Oscars Academy Gives Film Scholars Grants to Author Books About Race in Hollywood

Racquel Gates and Rebecca Prime will each receive $25,000 from the Academy’s Film Scholars Grants program, which supports film scholarship

Racquel Gates and Rebecca Prime, Academy Film Scholars Grant recipients
Photo Courtesy of AMPAS; Gates: Christopher Stella; Prime: David Bloch

The Academy of Motion Picture Arts and Sciences has given its 2020 Film Scholars Grants to two women who are working on books that deal with issues of race in Hollywood, AMPAS announced on Thursday.

The two recipients of the $25,000 grants are Racquel Gates, whose book project is titled “Hollywood Style and the Invention of Blackness”; and Rebecca Prime, whose project is “Uptight!: Race, Revolution and the Struggle to Make the Most Dangerous Film of 1968.” The grants were awarded on the basis of proposals submitted to the Academy.

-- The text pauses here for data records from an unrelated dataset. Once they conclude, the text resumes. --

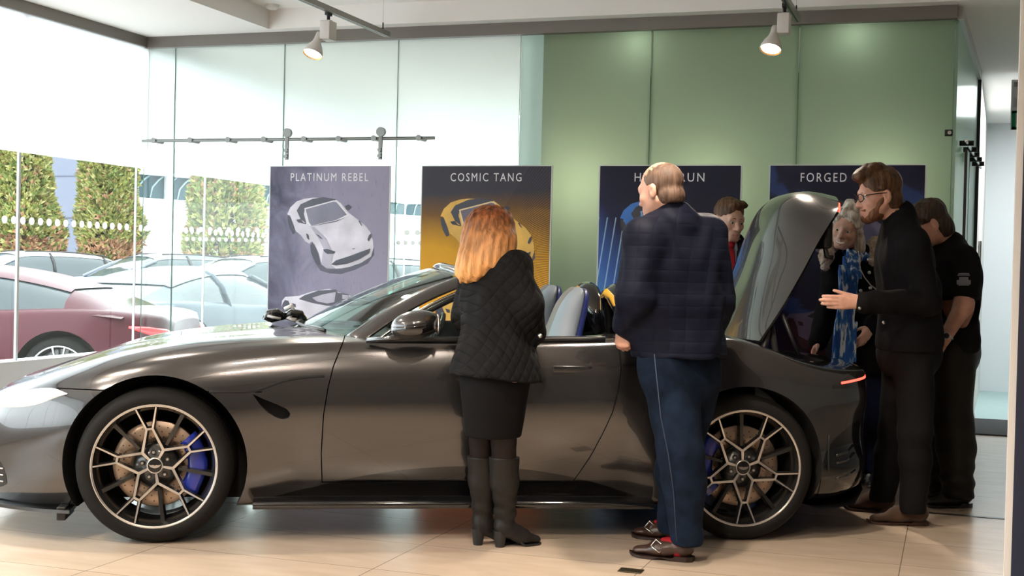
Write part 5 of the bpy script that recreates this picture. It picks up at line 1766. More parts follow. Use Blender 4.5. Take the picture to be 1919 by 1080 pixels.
# ------------------------------------------------------------------ man in a navy quilted jacket, seen from behind
def build_navy_jacket_man():
    f = dir3(-0.66, 0.75)
    z0 = 5.72
    g = Figure('man in a navy quilted jacket and blue jeans, back turned, hand on the car door', z0,
               dict(Hd=(1237, 357, 0.02), N=(1258, 412, 0.03), ShL=(1206, 446, -0.15), ShR=(1326, 440, 0.15), ElL=(1190, 556, -0.19), WrL=(1174, 612, -0.06),
                    ElR=(1344, 565, 0.13), WrR=(1325, 640, 0.25), P=(1272, 680, 0.03), HpL=(1256, 716, -0.025), HpR=(1300, 716, 0.10),
                    KnL=(1276, 845, -0.10), KnR=(1274, 835, 0.13), AnL=(1288, 1005, -0.05), AnR=(1262, 985, 0.26)),
               f, dir3(-0.74, 0.62, -0.22), (0, 0, 1), 0.240, 1.12)
    J = g.J
    hL = floor_at(1299, 1053); tL = floor_at(1180, 1041); hR = floor_at(1282, 1016); tR = floor_at(1183, 1006)
    curl = dict(curl=(60, 65, 70, 70), size=1.0, thumb_out=30, thumb_curl=25)
    hd = (J['WrL'], dir3(-0.15, 0.25, -0.95), dir3(0.5, 0.75, 0.1), dir3(-0.8, 0.5, -0.2), curl)
    g.body(SKIN_B, LIP, [hd, (J['WrR'], dir3(-0.5, 0.5, -0.5), dir3(-0.5, -0.5), dir3(-0.5, 0.6), dict(curl=(40, 40, 40, 40)))], [('L', hL, tL), ('R', hR, tR)])
    # jeans
    F = g.field(['P', 'HpL', 'HpR', 'KnL', 'KnR', 'AnL', 'AnR'], [], 0.22)
    F.cap(J['P'] + UP * 0.10, J['P'] - UP * 0.06, 0.140, 0.160, 0.03, squash=(g.tf, 0.88))
    F.cap(J['P'] - g.s * 0.082 - UP * 0.01, J['P'] + g.s * 0.082 - UP * 0.01, 0.148, None, 0.03, squash=(g.tf, 0.86))
    for s in 'LR': g.leg(F, s, 0.010, r=(0.100, 0.078, 0.060), k=0.035)
    F.ripple(folds(11, 0.006, 19))
    F.cut(at(1290, 1022, z0 - 0.05), (0, 0, -1), 0.006, (J['AnL'], 0.2))
    F.cut(at(1262, 1000, z0 + 0.26), (0, 0, -1), 0.006, (J['AnR'], 0.14))
    j = F.build('jeans', g.root, M_DENIM, g.o)
    mb = MB()
    mb.tube([tuple(at(x, y, z0 - q) - g.o) for x, y, q in ((1226, 664, 0.17), (1238, 780, 0.20), (1252, 850, 0.195), (1262, 920, 0.165), (1268, 1015, 0.14))], 0.0022, mat('pale_stitching', (0.035, 0.05, 0.085), 0.8), seg=5)
    mb.build('side_stitching', j)
    # quilted jacket
    F = g.field(['N', 'ShL', 'ShR', 'ElL', 'ElR', 'WrL', 'WrR', 'P'], [J['P'] - UP * 0.1], 0.27)
    g.torso(F, 0.018, 0.07, belly=0.03, lower=False)
    F.cap(J['P'] + UP * 0.22, J['P'] + UP * 0.0, 0.192, 0.196, 0.06, squash=(g.tf, 0.92))
    F.cap(J['P'] + UP * 0.05, J['P'] - UP * 0.05, 0.200, 0.220, 0.05, squash=(g.tf, 0.97))
    F.cap(J['N'] - UP * 0.03, J['N'] + UP * 0.045 + f * 0.01, 0.098, 0.084, 0.03)
    F.cut(at(1272, 668, z0), nv(-UP + 0.02 * FLAT_R), 0.008)
    F.cap(J['N'] + UP * 0.03 + f * 0.03, J['N'] + UP * 0.20 + f * 0.05, 0.066, 0.062, 0.004, 'sub')
    F.cut(J['N'] + UP * 0.062, nv(UP + 0.25 * f), 0.006, (J['N'] + UP * 0.08, 0.12))
    for s in 'LR': g.arm(F, s, 0.020, r=(0.058, 0.054, 0.046), to=0.96)
    F.ripple(folds(21, 0.005, 30))
    zs = at(1272, 500, z0)[2]
    F.ripple(lambda X, Y, Z: 0.0012 * np.abs(np.sin((Z - zs) * 62)) ** 0.5 * -1.0)
    F.build('quilted_jacket', g.root, M_NAVYQUILT, g.o)
    # shoes, socks, strap with buckle
    for sd, h_, t_ in (('L', hL, tL), ('R', hR, tR)):
        sh = g.shoe('shoe', h_, t_, M_BROWNL, mat('dark_sole', (0.02, 0.009, 0.006), 0.5), hgt=0.070, heel_h=0.026, width=0.047)
        dd = nv(np.array(t_) - np.array(h_)); nn = np.array([dd[1], -dd[0], 0]) * (1 if (np.array([dd[1], -dd[0], 0]) @ FLAT_F) < 0 else -1)
        c = np.array(h_) + dd * 0.150
        st = MB(); st.tube([tuple(c + nn * x + UP * z - g.o) for x, z in ((0.044, 0.040), (0.036, 0.066), (0.018, 0.082), (0.0, 0.085), (-0.02, 0.08))], 0.010, M_BROWNL, seg=8, flat=(nn * 0.6 + UP * 0.8, 0.35))
        st.build('strap', sh)
        bk = MB(); bc = c + nn * 0.043 + UP * 0.062
        e1 = nv(dd * 0.8 + UP * 0.55); e2 = nv(np.cross(nn * 0.8 + UP * 0.5, e1))
        q = [bc + e1 * a * 0.023 + e2 * b_ * 0.018 for a, b_ in ((1, 1), (1, -1), (-1, -1), (-1, 1), (1, 1))]
        bk.tube([tuple(p - g.o) for p in q], 0.0032, M_CHROME, seg=6); bk.build('buckle', sh, 'silver buckle')
        F = g.field(['An' + sd], [np.array(h_)], 0.14)
        F.cap(np.array(h_) + dd * 0.06 + UP * 0.05, J['An' + sd] + UP * 0.06, 0.041, 0.043, 0.02)
        F.cap(np.array(h_) + dd * 0.07 + UP * 0.06, np.array(h_) + dd * 0.125 + UP * 0.066, 0.040, 0.030, 0.02)
        F.build('sock', g.root, M_RED, g.o, label='red sock')
    hm = hair_mat('short_grey_brown_hair', (0.075, 0.045, 0.031), (0.17, 0.108, 0.078), scale=60)
    g.hair('hair', hm, [('e', (0, -0.020, 0.034), (0.0770, 0.0960, 0.0815)), ('e', (0, -0.05, -0.035), (0.068, 0.058, 0.055)), ('se', (0, 0.105, 0.03), (0.10, 0.085, 0.15)), ('se', (0.085, 0.012, -0.025), (0.03, 0.034, 0.045)), ('se', (-0.085, 0.012, -0.025), (0.03, 0.034, 0.045)), ('se', (0, 0.035, 0.132), (0.034, 0.045, 0.018), 0.006)],
           cuts=(((0, -0.02, -0.072), (0, 0, -1)),), strands=strand_ripple(g, 0.0012, 260), h=0.004)
    return g


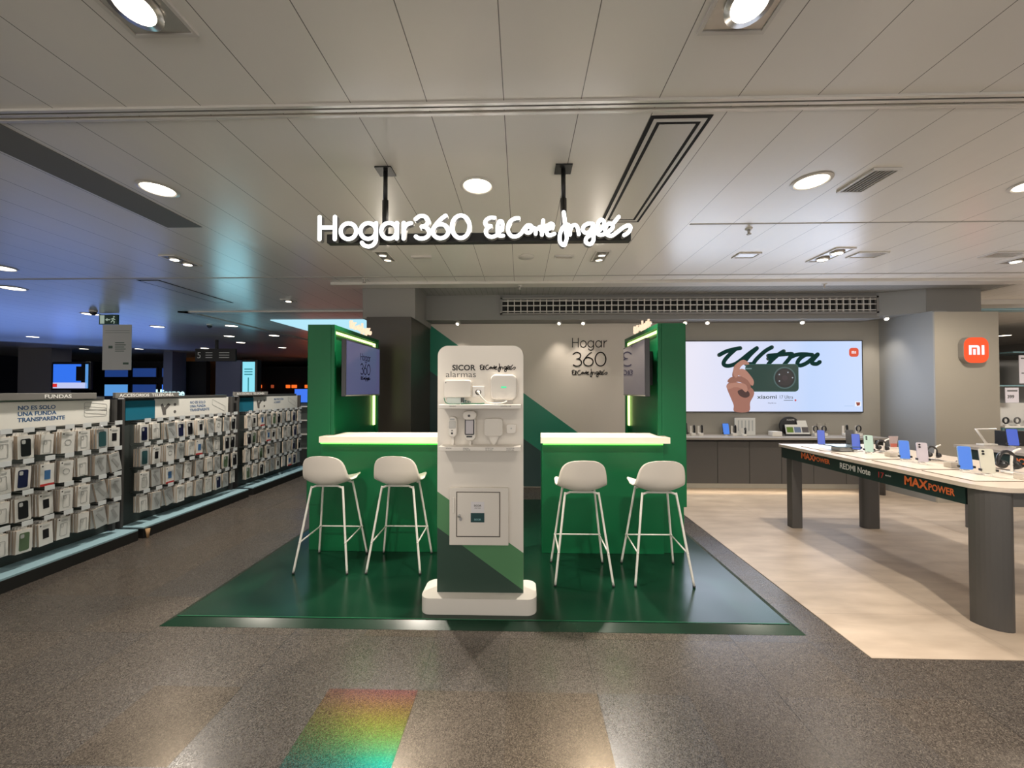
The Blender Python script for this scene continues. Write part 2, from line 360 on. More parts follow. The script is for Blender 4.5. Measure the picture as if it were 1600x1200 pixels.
struct('trim_7', box(bmnew(), -1.49, 5.5, 6.0, 6.35, 2.70, 3.09), mat('bulkhead', (.24, .235, .225), .55))
# far shell of the store
struct('wall_left', box(bmnew(), -22.2, -22, -5, 24, 0, 3.2), M['farwall'])
struct('wall_far', box(bmnew(), -22, 16, 24, 24.2, 0, 3.2), M['farblack'])
struct('wall_far_right', box(bmnew(), 15.8, 16, -5, 24, 0, 3.2), M['wallgrey'])

# printed film on the white end of the back wall
Y = 6.35
r0 = thing('wall_graphic', 'white and green diagonal printed wall covering behind the booth', 'wall graphic', (.3, Y-.01, 0))
obj('white_field', box(bmnew(), -1.505, 2.45, Y-.012, Y-.001, .02, 2.695), M['wallwhite'], r0)
obj('teal_band', prism(bmnew(), [(-1.505, 2.68), (2.15, .02), (-1.505, .02)], Y-.014, Y-.0125, 'xz'), M['teal'], r0)
obj('slate_band', prism(bmnew(), [(-1.505, 1.915), (1.13, .02), (-1.505, .02)], Y-.016, Y-.0145, 'xz'), M['slate'], r0)
for nm, s, (x, z), size, wd, mm in (('word', 'Hogar', (.845, 2.305), .148, .013, M['ink']), ('number', '360', (.845, 1.995), .225, .017, M['ink'])):
    ls, tw = word(s, size); k = .575/tw if s == '360' else .585/tw
    obj(nm, stroke(bmnew(), [[(a*k, c) for a, c in l] for l in ls], wd, lambda u, v: (x+u, Y-.019, z-v), (0, .004, 0)), mm, r0)
ls, k = script_lines(.585)
obj('script_name', stroke(bmnew(), ls, 26*k, lambda u, v: (.84+u, Y-.019, 1.85-v), (0, .004, 0)), M['ink'], r0)

# bulkhead grille
r0 = thing('air_return_grille', 'long egg-crate air grille above the back wall', 'air grille', (2.57, 5.99, 2.9))
obj('backing', box(bmnew(), -.29, 5.43, 5.992, 5.999, 2.79, 3.02), M['slotdark'], r0)
b = bmnew()
for (a, c, d, e) in ((-.317, 5.457, 2.774, 2.80), (-.317, 5.457, 3.01, 3.04), (-.317, -.285, 2.774, 3.04), (5.425, 5.457, 2.774, 3.04)): box(b, a, c, 5.955, 6.0, d, e)
obj('frame', b, M['greyup'], r0)
b = bmnew(); n = 57
for k in range(1, n): x = -.3+5.74*k/n; box(b, x-.007, x+.007, 5.965, 5.992, 2.80, 3.01)
for z in (2.825, 2.915, 2.99): box(b, -.285, 5.425, 5.964, 5.992, z-.007, z+.007)
obj('grid', b, M['trim'], r0)

# ------------------------------------------------------------------ ceiling fixtures
ZC = 3.07
def downlight(x, y, label, r=.105, power=28, glow=E_lens, grp='round recessed downlights'):
    t = thing('downlight', label, 'ceiling light', (x, y, ZC), grp)
    b = bmnew(); n = 32
    prev = None
    for k in range(n):
        pass
    for (ra, rb, za, zb) in ((r+.02, r, -.004, -.010), (r, r-.012, -.010, .0)):
        A = [b.verts.new((x+ra*math.cos(2*math.pi*k/n), y+ra*math.sin(2*math.pi*k/n), ZC+za)) for k in range(n)]
        B = [b.verts.new((x+rb*math.cos(2*math.pi*k/n), y+rb*math.sin(2*math.pi*k/n), ZC+zb)) for k in range(n)]
        for k in range(n): b.faces.new((A[k], A[(k+1) % n], B[(k+1) % n], B[k]))
    obj('ring', b, M['trim'], t, smooth=True)
    obj('lens', prism(bmnew(), circ(x, y, r-.01, n=32), ZC-.006, ZC-.0035), glow, t)
    if power: lamp('downlight_lamp', 'SPOT', (x, y, ZC-.03), power, size=.09, spot=150, blend=1, parent=t)
    return t
def gimbal(x, y, label, n=1, power=60, aim=None, ang=0, w=.17, spot=80):
    L_ = w*n + .04*(n > 1); t = thing('gimbal_downlight', label, 'ceiling light', (x, y, ZC))
    b = bmnew(); hx, hy = w/2, L_/2
    for (a, c, d, e) in ((-hx-.015, hx+.015, -hy-.015, -hy), (-hx-.015, hx+.015, hy, hy+.015), (-hx-.015, -hx, -hy, hy), (hx, hx+.015, -hy, hy)):
        box(b, x+a, x+c, y+d, y+e, ZC-.012, ZC-.0005)
    obj('frame', b, M['trim'], t)
    obj('recess', box(bmnew(), x-hx, x+hx, y-hy, y+hy, ZC-.006, ZC-.001), M['housing'], t)
    for k in range(n):
        cy = y - hy + (k+.5)*L_/n
        b = bmnew(); d = Vector((0, 0, -1))
        if aim: d = (d*5 - (Vector(aim)-Vector((x, cy, ZC))).normalized()).normalized()
        c = Vector((x, cy, ZC-.006))
        cyl(b, c, c+d*.016, w*.36, w*.36, 24); o = obj('lamp_head', b, M['housing'], t)
        b = bmnew(); cyl(b, c+d*.0155, c+d*.019, w*.27, w*.27, 24); obj('lens', b, E_lens, o)
    if power: lamp('gimbal_lamp', 'SPOT', (x, y, ZC-.09), power, size=.06, aim=aim, spot=spot, blend=.8, parent=t)
    return t
def flatbox(name, label, cat, x0, x1, y0, y1, m, z0=ZC-.012, inner=None):
    t = thing(name, label, cat, ((x0+x1)/2, (y0+y1)/2, ZC))
    b = bmnew(); f = .018
    for (a, c, d, e) in ((x0, x1, y0, y0+f), (x0, x1, y1-f, y1), (x0, x0+f, y0+f, y1-f), (x1-f, x1, y0+f, y1-f)): box(b, a, c, d, e, z0, ZC-.0005)
    obj('frame', b, M['trim'], t); obj('panel', box(bmnew(), x0+f, x1-f, y0+f, y1-f, ZC-.006, ZC-.001), inner or m, t)
    return t
downlight(-.311, 2.732, 'round lit downlight between the two black posts of the letter sign', power=190, grp='round downlights in the front row')
downlight(-2.648, 2.723, 'round lit downlight at the edge of the long grey ceiling strip on the left', power=60, grp='round downlights in the front row')
downlight(2.046, 2.727, 'round lit downlight beside the small rectangular vent on the right', grp='round downlights in the front row')
downlight(3.66, 2.80, 'round downlight cut by the right edge of the photo', grp='round downlights in the front row')
gimbal(-1.462, 1.40, 'square adjustable spotlight at the top left of the photo', 1, 150, (-1.15, 3.8, .6), w=.24, spot=50)
gimbal(.859, 1.44, 'square adjustable spotlight at the top right of the photo', 1, 150, (.80, 3.8, .6), w=.24, spot=50)
gimbal(-1.485, 4.16, 'recessed spotlight box under the left half of the letter sign', 2, 260, (-.6, 1.5, 0), w=.13, spot=115)
gimbal(.873, 4.21, 'recessed spotlight box under the right end of the letter sign', 2, 300, (.3, 1.5, 0), w=.13, spot=115)
gimbal(-3.852, 4.25, 'recessed spotlight box above the phone case racks', 2, 260, (-4.2, 4.2, .7), w=.15, spot=140)
gimbal(3.36, 4.23, 'long recessed spotlight box above the phone table', 2, 150, (3.7, 3.9, .6), w=.18, spot=110)
gimbal(-3.80, 6.18, 'small bright spotlight farther back above the aisle', 1, 160, (-4.1, 6.6, .7), w=.15, spot=130)
gimbal(5.60, 4.36, 'recessed spotlight box at the right edge of the photo', 2, 95, (5.8, 4.7, .8), w=.16, spot=150)
# lamps of the row behind the camera
gimbal(-.9, .35, 'ceiling spotlight above the camera position, left', 1, 22, (-.7, 2.8, 1.2), w=.2, spot=60)
gimbal(.6, .35, 'ceiling spotlight above the camera position, right', 1, 22, (.1, 2.8, 1.2), w=.2, spot=60)
gimbal(2.6, 1.4, 'ceiling spotlight over the pale floor', 1, 210, (3.2, 2.9, 0), w=.2, spot=100)
flatbox('ceiling_hatch', 'small square ceiling fitting right of the grille lights', 'ceiling fitting', 2.34, 2.58, 4.14, 4.30, E_lensdim, inner=M['housing'])
flatbox('ceiling_hatch', 'square lit fitting just right of the long spotlight box', 'ceiling light', 3.60, 3.92, 4.14, 4.32, E_lensdim, inner=M['housing'])
flatbox('ceiling_hatch', 'square ceiling fitting near the right edge, beside spotlight box', 'ceiling fitting', 5.05, 5.42, 4.16, 4.34, E_lensdim, inner=M['housing'])
flatbox('emergency_light', 'small white rectangular emergency light below the left half of the sign', 'emergency light', -1.20, -.98, 4.15, 4.21, M['white'], z0=ZC-.02, inner=M['whiteg'])
flatbox('emergency_light', 'white rectangular emergency light left of the right spotlight box', 'emergency light', .37, .58, 4.16, 4.24, M['white'], z0=ZC-.02, inner=M['whiteg'])
b = bmnew(); cyl(b, (.06, 4.21, ZC), (.06, 4.21, ZC-.012), .09, .085, 28)
tag(obj('ceiling_speaker', b, M['trim']), 'round flat ceiling cover centred below the letter sign', 'ceiling speaker')
# rectangular light beside the round one on the right
t = thing('ceiling_vent', 'small rectangular louvre beside the right round downlight', 'ceiling vent', (2.43, 2.72, ZC))
b = bmnew()
for (a, c, d, e) in ((2.335, 2.52, 2.57, 2.585), (2.335, 2.52, 2.86, 2.875), (2.335, 2.35, 2.585, 2.86), (2.505, 2.52, 2.585, 2.86)): box(b, a, c, d, e, ZC-.014, ZC-.0005)
obj('frame', b, M['trim'], t)
b = bmnew()
for k in range(6): box(b, 2.35+k*.026, 2.35+k*.026+.012, 2.585, 2.86, ZC-.012, ZC-.001)
obj('louvre', b, mat('louvre_grey', (.28, .26, .24), .5), t)
# air slots: two nested black rectangles
def slot_frame(name, label, x0, x1, y0, y1, wd, two=True):
    t = thing(name, label, 'air diffuser', ((x0+x1)/2, (y0+y1)/2, ZC))
    def ring(nm, i, ww, m, z):
        b = bmnew()
        for (a, c, d, e) in ((x0+i, x1-i, y0+i, y0+i+ww), (x0+i, x1-i, y1-i-ww, y1-i), (x0+i, x0+i+ww, y0+i+ww, y1-i-ww), (x1-i-ww, x1-i, y0+i+ww, y1-i-ww)): box(b, a, c, d, e, z, ZC-.0004)
        obj(nm, b, m, t)
    ring('outer_slot', 0, wd, M['slotdark'], ZC-.003)
    ring('divider', wd, wd, M['trim'], ZC-.006)
    if two: ring('inner_slot', 2*wd, wd, M['slotdark'], ZC-.003)
    i = 3*wd if two else 2*wd
    obj('centre_panel', box(bmnew(), x0+i, x1-i, y0+i, y1-i, ZC-.006, ZC-.0004), M['trim'], t)
slot_frame('slot_diffuser', 'long black double-slot air diffuser in the ceiling right of the sign', .70, 1.03, 2.05, 3.36, .022)
slot_frame('slot_diffuser', 'dark slot air diffuser above the phone case racks', -5.13, -4.83, 4.99, 6.33, .03, False)
tag(obj('ceiling_strip', box(bmnew(), -3.19, -2.87, 1.2, 3.375, ZC-.004, ZC-.0004), mat('strip_grey', (.17, .165, .15), .6)), 'long matt grey strip let into the ceiling on the left', 'ceiling panel')
def sprinkler(x, y, label, z=ZC):
    t = thing('sprinkler', label, 'sprinkler', (x, y, z), 'ceiling sprinklers')
    b = bmnew(); cyl(b, (x, y, z), (x, y, z-.012), .032, .026, 20); obj('escutcheon', b, M['trim'], t)
    b = bmnew(); cyl(b, (x, y, z-.01), (x, y, z-.05), .012, .010, 12); cyl(b, (x, y, z-.05), (x, y, z-.055), .02, .02, 12); obj('head', b, M['housing'], t)
sprinkler(2.076, 3.52, 'sprinkler head in open ceiling right of the slot diffuser')
sprinkler(-.014, 5.26, 'sprinkler head at the ceiling edge above the grille start', 3.035)
sprinkler(4.1, 5.26, 'sprinkler head at the ceiling edge above the grille right end', 3.035)
sprinkler(-2.06, 4.99, 'sprinkler head above the dark column')
# small spots under the bulkhead
SPT = [(-1.0, 'leftmost small spotlight under the bulkhead'), (.62, 'twin-headed small spotlight left of the wall lettering'), (1.00, 'small spotlight just above the wall lettering'), (2.05, 'small spotlight behind the sign of the right booth wall'), (2.60, 'small spotlight above the right booth wall corner'), (2.95, 'small spotlight left of the big screen'), (4.42, 'small spotlight above the middle of the big screen'), (5.62, 'small spotlight at the right end near the corner')]
for x, lb in SPT:
    y = 6.12 if x < 5.5 else 6.02
    z = 2.70 if x < 5.5 else 2.735
    t = thing('wall_washer_spotlight', lb, 'spotlight', (x, y, z))
    b = bmnew(); cyl(b, (x, y, z), (x, y, z-.02), .03, .028, 16); obj('mount', b, M['trim'], t)
    b = bmnew(); cyl(b, (x, y, z-.018), (x-.01, y-.02, z-.045), .032, .036, 16); h = obj('lamp_head', b, M['trim'], t)
    b = bmnew(); cyl(b, (x-.01, y-.02, z-.044), (x-.0125, y-.025, z-.050), .024, .024, 16); obj('lens', b, E_lens, h)
    if x > -2: lamp('wall_spot_lamp', 'SPOT', (x, y-.03, z-.06), 26 if x < 2 else 34, size=.04, aim=(x+.05, 6.33, 1.3), spot=75, blend=1, parent=t)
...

Gates is an associate professor at the College of Staten Island, CUNY and the author of “Double Negative: The Black Image and Popular Culture.” Her book, said the Academy in a press release, “will argue that the formal conventions of the Classical Hollywood era defined the stylistic terms for blackness on screen and continue to impact how cinematic blackness gets represented, understood, and reimagined today.”

In that release, Gates said, “My project takes a critical look at the relationship between film aesthetics and blackness and also highlights the brilliance and ingenuity of Black creatives who have appropriated these elements of film style to envision new horizons for the black image in film and television.”

Prime is the associate editor of Film Quarterly magazine and the author of “Hollywood Exiles in Europe: The Blacklist and Cold War Film Culture.” Her book will examine Jules Dassin’s 1968 film “Uptight,” of which she said,”The intense emotions and tensions that drove the production of ‘Uptight’ resulted in a movie that still has much to tell us about race and representation in Hollywood.”

The Academy Film Scholars program was established in 1999 to support new works of film scholarship. Twenty of those works have been published, and the addition of Gates and Prime to the roster of grant recipients means that 18 others are currently in the works.